Local-First with Optional Cloud Storage: figpack figures begin as local, temporary files that can optionally be uploaded to the cloud. This approach ensures that figures work immediately without requiring external services, while still providing sharing capabilities when needed.
Automatic Expiration and Extension: When figures are uploaded to figpack cloud, they expire automatically after 24 hours by default. This prevents indefinite accumulation of unused figures while still providing reasonable access time for sharing and collaboration. Users can extend or renew figures that remain useful, and important figures can be pinned to prevent automatic expiration.
User-Associated Storage: Unlike figurl, where figure ownership and management is unclear, figpack associates uploaded figures with individual users. This enables proper access control, usage tracking, and allows users to manage their own figure collections through the figpack management interface.
Planned Garbage Collection: The system includes provisions for garbage collection of expired figures, ensuring that storage resources are managed efficiently over time.
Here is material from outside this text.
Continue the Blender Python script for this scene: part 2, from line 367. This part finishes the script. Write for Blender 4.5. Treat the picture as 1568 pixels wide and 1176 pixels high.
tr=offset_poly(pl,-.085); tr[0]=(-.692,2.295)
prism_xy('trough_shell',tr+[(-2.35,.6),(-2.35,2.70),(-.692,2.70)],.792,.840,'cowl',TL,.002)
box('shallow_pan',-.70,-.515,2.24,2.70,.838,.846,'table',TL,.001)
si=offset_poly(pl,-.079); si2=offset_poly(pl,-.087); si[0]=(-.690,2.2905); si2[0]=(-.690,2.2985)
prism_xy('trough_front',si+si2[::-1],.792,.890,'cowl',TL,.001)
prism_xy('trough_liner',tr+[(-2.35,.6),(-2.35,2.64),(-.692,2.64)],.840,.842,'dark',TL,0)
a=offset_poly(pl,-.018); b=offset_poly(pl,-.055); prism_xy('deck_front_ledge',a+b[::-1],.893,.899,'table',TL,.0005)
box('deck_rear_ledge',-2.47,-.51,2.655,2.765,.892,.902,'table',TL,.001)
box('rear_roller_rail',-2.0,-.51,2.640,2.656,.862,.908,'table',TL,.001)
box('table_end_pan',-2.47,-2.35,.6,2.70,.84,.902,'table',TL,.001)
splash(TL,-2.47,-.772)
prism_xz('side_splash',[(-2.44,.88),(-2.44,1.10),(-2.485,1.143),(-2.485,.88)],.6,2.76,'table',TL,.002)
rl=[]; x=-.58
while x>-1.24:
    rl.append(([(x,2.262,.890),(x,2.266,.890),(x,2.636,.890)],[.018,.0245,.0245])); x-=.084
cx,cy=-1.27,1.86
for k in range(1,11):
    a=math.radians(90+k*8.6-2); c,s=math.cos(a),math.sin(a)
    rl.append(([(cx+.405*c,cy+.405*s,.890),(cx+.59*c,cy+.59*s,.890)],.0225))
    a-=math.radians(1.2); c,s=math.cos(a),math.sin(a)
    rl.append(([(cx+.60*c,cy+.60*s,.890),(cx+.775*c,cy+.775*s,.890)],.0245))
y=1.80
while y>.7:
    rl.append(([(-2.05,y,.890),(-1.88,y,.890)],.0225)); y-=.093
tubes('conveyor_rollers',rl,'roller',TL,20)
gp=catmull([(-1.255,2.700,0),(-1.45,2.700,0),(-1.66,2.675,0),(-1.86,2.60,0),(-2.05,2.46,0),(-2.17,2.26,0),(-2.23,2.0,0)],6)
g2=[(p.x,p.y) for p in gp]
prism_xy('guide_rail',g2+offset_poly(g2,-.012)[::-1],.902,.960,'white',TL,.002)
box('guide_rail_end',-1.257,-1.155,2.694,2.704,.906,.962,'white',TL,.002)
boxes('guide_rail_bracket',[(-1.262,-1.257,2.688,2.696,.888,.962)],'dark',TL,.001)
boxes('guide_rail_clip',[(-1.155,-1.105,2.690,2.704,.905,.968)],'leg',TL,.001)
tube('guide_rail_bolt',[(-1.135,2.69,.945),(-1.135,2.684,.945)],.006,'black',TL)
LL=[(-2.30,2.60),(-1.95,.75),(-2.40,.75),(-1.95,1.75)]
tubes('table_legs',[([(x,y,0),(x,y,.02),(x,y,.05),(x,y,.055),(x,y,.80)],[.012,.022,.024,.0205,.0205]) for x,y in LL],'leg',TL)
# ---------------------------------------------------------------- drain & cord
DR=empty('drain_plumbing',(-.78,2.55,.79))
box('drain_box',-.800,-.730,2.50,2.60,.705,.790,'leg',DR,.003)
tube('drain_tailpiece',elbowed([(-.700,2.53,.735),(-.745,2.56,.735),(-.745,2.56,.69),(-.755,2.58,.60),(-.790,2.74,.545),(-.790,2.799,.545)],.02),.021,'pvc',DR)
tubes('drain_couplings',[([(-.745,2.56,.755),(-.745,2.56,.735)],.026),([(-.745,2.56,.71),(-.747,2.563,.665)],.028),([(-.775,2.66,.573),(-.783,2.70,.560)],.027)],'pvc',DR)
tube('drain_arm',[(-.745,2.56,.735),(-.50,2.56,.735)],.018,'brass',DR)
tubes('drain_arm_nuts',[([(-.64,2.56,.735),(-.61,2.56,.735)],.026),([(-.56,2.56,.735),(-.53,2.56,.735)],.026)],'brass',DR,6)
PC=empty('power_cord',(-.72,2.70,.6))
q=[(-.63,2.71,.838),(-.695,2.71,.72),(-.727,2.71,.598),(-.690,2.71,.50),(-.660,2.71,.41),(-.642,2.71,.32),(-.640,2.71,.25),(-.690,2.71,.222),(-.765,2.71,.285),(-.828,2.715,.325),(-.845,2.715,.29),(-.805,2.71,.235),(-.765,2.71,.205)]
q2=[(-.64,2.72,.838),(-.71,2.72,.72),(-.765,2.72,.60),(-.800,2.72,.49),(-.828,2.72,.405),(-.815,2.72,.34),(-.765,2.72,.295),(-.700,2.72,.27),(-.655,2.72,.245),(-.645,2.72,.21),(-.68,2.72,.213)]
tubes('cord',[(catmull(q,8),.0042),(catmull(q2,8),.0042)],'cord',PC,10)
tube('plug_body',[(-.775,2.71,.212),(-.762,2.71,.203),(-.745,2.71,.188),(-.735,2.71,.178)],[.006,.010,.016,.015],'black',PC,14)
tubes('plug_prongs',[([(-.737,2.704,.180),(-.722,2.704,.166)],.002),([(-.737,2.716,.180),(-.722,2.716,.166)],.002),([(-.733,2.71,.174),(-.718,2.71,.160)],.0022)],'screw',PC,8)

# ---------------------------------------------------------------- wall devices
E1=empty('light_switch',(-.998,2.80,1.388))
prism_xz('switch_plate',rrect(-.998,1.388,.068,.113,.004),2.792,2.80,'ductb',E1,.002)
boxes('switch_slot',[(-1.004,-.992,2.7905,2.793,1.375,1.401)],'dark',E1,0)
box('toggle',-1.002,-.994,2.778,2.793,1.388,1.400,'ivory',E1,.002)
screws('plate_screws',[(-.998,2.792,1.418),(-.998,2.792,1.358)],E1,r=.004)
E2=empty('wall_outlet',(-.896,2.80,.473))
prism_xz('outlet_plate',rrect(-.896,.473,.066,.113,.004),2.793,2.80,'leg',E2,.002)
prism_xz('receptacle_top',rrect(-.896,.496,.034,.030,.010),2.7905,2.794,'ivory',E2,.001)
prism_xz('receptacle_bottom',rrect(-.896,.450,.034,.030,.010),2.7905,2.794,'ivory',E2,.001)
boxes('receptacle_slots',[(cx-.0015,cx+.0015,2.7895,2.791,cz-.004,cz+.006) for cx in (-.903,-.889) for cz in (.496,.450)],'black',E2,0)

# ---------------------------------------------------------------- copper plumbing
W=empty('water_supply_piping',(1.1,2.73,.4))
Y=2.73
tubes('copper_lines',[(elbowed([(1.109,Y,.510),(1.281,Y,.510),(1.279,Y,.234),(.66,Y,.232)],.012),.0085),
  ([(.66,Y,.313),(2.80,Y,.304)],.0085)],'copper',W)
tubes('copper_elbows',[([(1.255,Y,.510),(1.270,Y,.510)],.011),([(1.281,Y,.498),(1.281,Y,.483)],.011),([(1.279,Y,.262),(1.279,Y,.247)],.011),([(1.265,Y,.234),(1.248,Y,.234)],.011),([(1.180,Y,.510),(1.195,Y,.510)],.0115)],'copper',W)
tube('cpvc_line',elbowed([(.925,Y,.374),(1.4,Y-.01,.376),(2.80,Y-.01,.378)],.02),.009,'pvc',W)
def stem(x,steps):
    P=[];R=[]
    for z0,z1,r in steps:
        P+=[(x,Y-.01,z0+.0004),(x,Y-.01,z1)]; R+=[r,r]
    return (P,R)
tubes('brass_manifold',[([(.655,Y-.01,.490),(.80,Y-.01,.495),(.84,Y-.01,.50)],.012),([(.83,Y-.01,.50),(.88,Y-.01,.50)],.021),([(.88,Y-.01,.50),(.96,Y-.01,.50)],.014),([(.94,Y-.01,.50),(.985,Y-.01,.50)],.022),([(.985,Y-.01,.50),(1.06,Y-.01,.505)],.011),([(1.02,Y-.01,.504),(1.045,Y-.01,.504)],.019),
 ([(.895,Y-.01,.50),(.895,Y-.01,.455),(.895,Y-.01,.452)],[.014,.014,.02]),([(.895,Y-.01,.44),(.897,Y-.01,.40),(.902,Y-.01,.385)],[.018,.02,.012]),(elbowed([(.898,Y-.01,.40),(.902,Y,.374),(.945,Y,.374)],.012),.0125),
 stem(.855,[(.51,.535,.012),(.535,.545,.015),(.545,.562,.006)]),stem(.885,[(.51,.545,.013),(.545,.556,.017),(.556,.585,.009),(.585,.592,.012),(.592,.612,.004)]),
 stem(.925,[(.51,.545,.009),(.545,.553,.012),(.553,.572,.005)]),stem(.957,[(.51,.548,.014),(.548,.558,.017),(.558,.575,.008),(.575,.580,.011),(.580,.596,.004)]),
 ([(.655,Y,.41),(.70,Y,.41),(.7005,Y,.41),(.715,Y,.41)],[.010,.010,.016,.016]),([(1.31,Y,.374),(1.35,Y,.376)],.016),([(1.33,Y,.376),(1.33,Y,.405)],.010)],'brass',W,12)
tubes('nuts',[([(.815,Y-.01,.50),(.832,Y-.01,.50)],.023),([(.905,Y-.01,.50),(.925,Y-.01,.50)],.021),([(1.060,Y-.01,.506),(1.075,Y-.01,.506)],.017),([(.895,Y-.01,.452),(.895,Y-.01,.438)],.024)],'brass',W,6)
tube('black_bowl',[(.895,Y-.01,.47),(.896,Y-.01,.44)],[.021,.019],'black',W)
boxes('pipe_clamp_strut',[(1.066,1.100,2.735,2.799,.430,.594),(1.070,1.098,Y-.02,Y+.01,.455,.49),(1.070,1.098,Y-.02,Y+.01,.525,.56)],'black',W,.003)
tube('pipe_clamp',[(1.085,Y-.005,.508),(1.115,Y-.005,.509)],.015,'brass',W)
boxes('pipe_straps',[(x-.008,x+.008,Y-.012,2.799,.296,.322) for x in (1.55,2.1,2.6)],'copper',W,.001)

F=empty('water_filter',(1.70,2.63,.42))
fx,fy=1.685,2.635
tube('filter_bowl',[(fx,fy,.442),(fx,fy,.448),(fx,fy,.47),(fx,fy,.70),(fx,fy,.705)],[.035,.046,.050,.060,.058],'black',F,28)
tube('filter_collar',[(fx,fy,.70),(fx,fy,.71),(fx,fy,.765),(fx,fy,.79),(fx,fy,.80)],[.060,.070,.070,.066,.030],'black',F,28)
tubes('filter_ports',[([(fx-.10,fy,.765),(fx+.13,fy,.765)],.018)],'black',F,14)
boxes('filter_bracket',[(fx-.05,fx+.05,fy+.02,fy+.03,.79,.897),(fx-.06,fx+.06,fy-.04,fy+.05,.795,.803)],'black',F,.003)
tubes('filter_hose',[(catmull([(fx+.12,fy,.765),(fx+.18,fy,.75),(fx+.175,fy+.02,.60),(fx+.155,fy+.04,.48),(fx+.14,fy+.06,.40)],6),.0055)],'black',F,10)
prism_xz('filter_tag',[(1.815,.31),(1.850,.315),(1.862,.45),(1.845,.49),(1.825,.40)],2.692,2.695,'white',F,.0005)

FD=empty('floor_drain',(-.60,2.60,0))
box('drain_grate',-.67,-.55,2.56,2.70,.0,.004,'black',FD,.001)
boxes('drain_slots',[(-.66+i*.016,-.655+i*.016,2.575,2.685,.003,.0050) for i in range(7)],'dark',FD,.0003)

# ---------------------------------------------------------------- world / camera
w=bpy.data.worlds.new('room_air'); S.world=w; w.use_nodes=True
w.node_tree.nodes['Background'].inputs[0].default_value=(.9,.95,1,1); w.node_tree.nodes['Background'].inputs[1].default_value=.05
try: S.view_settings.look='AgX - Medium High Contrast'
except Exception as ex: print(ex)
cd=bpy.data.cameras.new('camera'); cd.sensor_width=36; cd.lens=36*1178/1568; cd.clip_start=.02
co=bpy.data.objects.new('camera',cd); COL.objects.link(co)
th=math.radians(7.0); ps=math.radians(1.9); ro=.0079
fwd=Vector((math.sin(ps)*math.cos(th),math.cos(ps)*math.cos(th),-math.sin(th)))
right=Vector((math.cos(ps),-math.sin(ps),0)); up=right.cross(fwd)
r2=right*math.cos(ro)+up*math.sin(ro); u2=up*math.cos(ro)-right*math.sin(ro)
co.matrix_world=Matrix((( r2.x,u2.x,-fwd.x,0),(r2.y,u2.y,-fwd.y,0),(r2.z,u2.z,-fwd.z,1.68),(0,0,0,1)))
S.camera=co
This contrasts with figurl’s approach, where there is no clear plan for removing old or unused figures.
View Ecosystem & Migration Path
Ported Components from SortingView
Many visualization components from the figurl ecosystem have been ported to figpack, maintaining similar Python APIs to ease migration:
Spike Sorting Views:
RasterPlot
Autocorrelograms
CrossCorrelograms
AverageWaveforms
SpikeAmplitudes
UnitsTable
UnitMetricsGraph
etc.
Core Visualization Types:
TimeseriesGraph
Markdown
Image
MatplotlibFigure
PlotlyFigure
etc.
Layout Components:
Box
Splitter
TabLayout
etc.
New Views:
MultiChannelTimeseries
Spectrogram
etc.
Migration Considerations
For users familiar with figurl/sortingview, the transition to figpack is designed to be straightforward. The Python APIs are largely compatible, with the main difference being the show() function’s enhanced capabilities and the self-contained output format.